▶ [Your goal]: Include the line containing "from mathutils import Matrix, Vector" and all lines before it, repeated exactly from the listing below, without pictures.

** start of Available data **

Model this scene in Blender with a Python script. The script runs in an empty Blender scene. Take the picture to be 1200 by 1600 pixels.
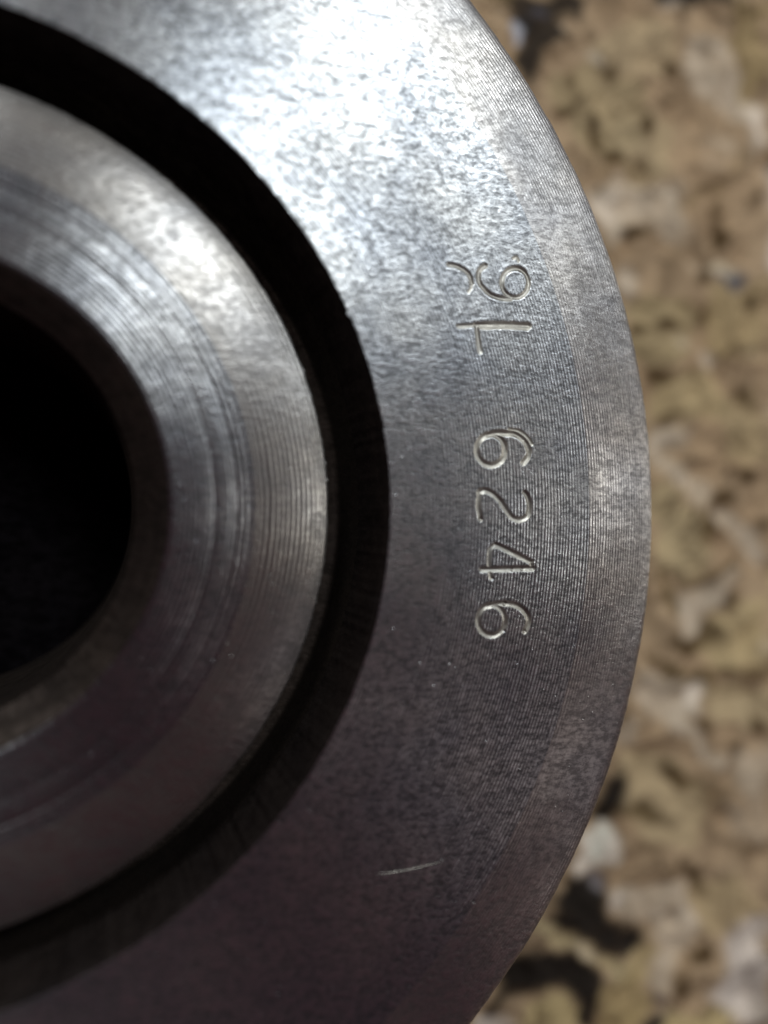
import bpy, math, random
import numpy as np
from mathutils import Matrix, Vector

# ------------------------------------------------------------------ scale and camera
U = 0.05                     # one design unit in metres (camera to hub along the axis is about one unit)
THICK = 0.43                 # flange face above the cloth, units
F_PX, PW, PH = 1250.0, 1200.0, 1600.0
N = np.array([0.299, -0.0119, -1.0]); N /= np.linalg.norm(N)      # disc axis seen from the camera
CEN = np.array([-793.87 / F_PX, -12.157 / F_PX, 1.0])             # centre of the flange face seen from the camera
X = np.array([1.0, 0, 0]); X -= X.dot(N) * N; X /= np.linalg.norm(X)
Y = np.cross(N, X)
R3 = np.array([X, Y, N])                                          # camera axes -> disc axes
CAM = -R3 @ CEN + np.array([0, 0, THICK])                         # camera place, units


def pix(px, py, z=THICK):
    """where a ray through the photograph meets the level plane at height z (units)"""
    d = np.stack([(np.asarray(px, float) - PW / 2) / F_PX, (np.asarray(py, float) - PH / 2) / F_PX,
                  np.ones_like(np.asarray(px, float))], -1)
    w = d @ R3.T
    t = (z - CAM[2]) / w[..., 2]
    return CAM[0] + t * w[..., 0], CAM[1] + t * w[..., 1]


def to_pix(x, y, z):
    w = np.stack([x, y, z], -1) - CAM
    c = w @ R3
    return F_PX * c[..., 0] / c[..., 2] + PW / 2, F_PX * c[..., 1] / c[..., 2] + PH / 2


scene = bpy.context.scene
col = scene.collection
cam_d = bpy.data.cameras.new('camera')
cam = bpy.data.objects.new('camera', cam_d)
col.objects.link(cam)
right, up, back = R3 @ np.array([1, 0, 0]), R3 @ np.array([0, -1, 0]), R3 @ np.array([0, 0, -1])
cam.matrix_world = Matrix([[right[0], up[0], back[0], CAM[0] * U], [right[1], up[1], back[1], CAM[1] * U],
                           [right[2], up[2], back[2], CAM[2] * U], [0, 0, 0, 1]])
cam_d.sensor_fit = 'VERTICAL'
cam_d.sensor_height = 24.0
cam_d.lens = 24.0 * F_PX / PH
cam_d.clip_start = 0.002
cam_d.clip_end = 50
cam_d.dof.use_dof = True
cam_d.dof.focus_distance = 1.285 * U
cam_d.dof.aperture_fstop = (cam_d.lens / 1000.0) / (0.090 * U)
scene.camera = cam

world = bpy.data.worlds.new('World')
scene.world = world
world.use_nodes = True
bg = world.node_tree.nodes['Background']
bg.inputs['Color'].default_value = (1.0, 0.42, 0.52, 1)
bg.inputs['Strength'].default_value = 0.044


def lamp(name, direction, dist, sx, sy, watts, color, target=(0.6, 0.2, THICK)):
    d = np.array(direction, float); d /= np.linalg.norm(d)
    L = bpy.data.lights.new(name, 'AREA')
    L.shape = 'RECTANGLE'; L.size = sx; L.size_y = sy
    L.energy = watts; L.color = color
    o = bpy.data.objects.new(name, L)
    t = np.array(target) * U
    o.location = t + d * dist
    o.rotation_euler = Vector(-d).to_track_quat('-Z', 'Y').to_euler()
    col.objects.link(o)
    return o


def aim(el, az):
    el, az = math.radians(el), math.radians(az)
    return (math.cos(el) * math.cos(az), math.cos(el) * math.sin(az), math.sin(el))


MID = (0.6, 0.1, THICK)
lamp('window_light', aim(57.5, 66), 0.6, 0.15, 0.15, 1.38, (0.95, 0.99, 1.0), MID)
lamp('side_fill_light', aim(35, 2), 0.6, 0.14, 0.14, 0.36, (1.0, 0.98, 0.93), MID)  # added fill from the right, no window known there
lamp('second_side_fill_light', aim(39, 30), 0.6, 0.14, 0.14, 0.29, (0.92, 0.97, 1.0), MID)  # second added fill, split off from the side one
lamp('far_fill_light', aim(35, 114), 0.6, 0.16, 0.16, 1.15, (0.97, 0.99, 0.98), MID)  # added upper-left fill, stands for no known window
lamp('low_fill_light', aim(43, -33), 0.6, 0.2, 0.2, 0.06, (1.0, 0.93, 0.90), MID)  # weak added fill that brightens shoulder and rim band

scene.view_settings.view_transform = 'Standard'
scene.view_settings.look = 'None'
scene.view_settings.exposure = 0.0
scene.view_settings.gamma = 1.0

# ------------------------------------------------------------------ helpers
rng = np.random.default_rng(7)


class ValueNoise:
    def __init__(self, seed):
        self.t = np.random.default_rng(seed).random((256, 256))

    def __call__(self, x, y):
        xi, yi = np.floor(x).astype(int), np.floor(y).astype(int)
        fx, fy = x - xi, y - yi
        fx = fx * fx * (3 - 2 * fx); fy = fy * fy * (3 - 2 * fy)
        g = lambda a, b: self.t[a % 256, b % 256]
        return ((g(xi, yi) * (1 - fx) + g(xi + 1, yi) * fx) * (1 - fy)
                + (g(xi, yi + 1) * (1 - fx) + g(xi + 1, yi + 1) * fx) * fy) * 2 - 1

    def fbm(self, x, y, o=4):
        s, a = 0, 1.0
        for k in range(o):
            s = s + a * self(x * 2 ** k + 17.3 * k, y * 2 ** k + 5.1 * k)
            a *= 0.5
        return s


def smooth(a, b, x):
    t = np.clip((x - a) / (b - a), 0, 1)
    return t * t * (3 - 2 * t)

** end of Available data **

▶ [Exercise answer]:
Model this scene in Blender with a Python script. The script runs in an empty Blender scene. Take the picture to be 1200 by 1600 pixels.
import bpy, math, random
import numpy as np
from mathutils import Matrix, Vector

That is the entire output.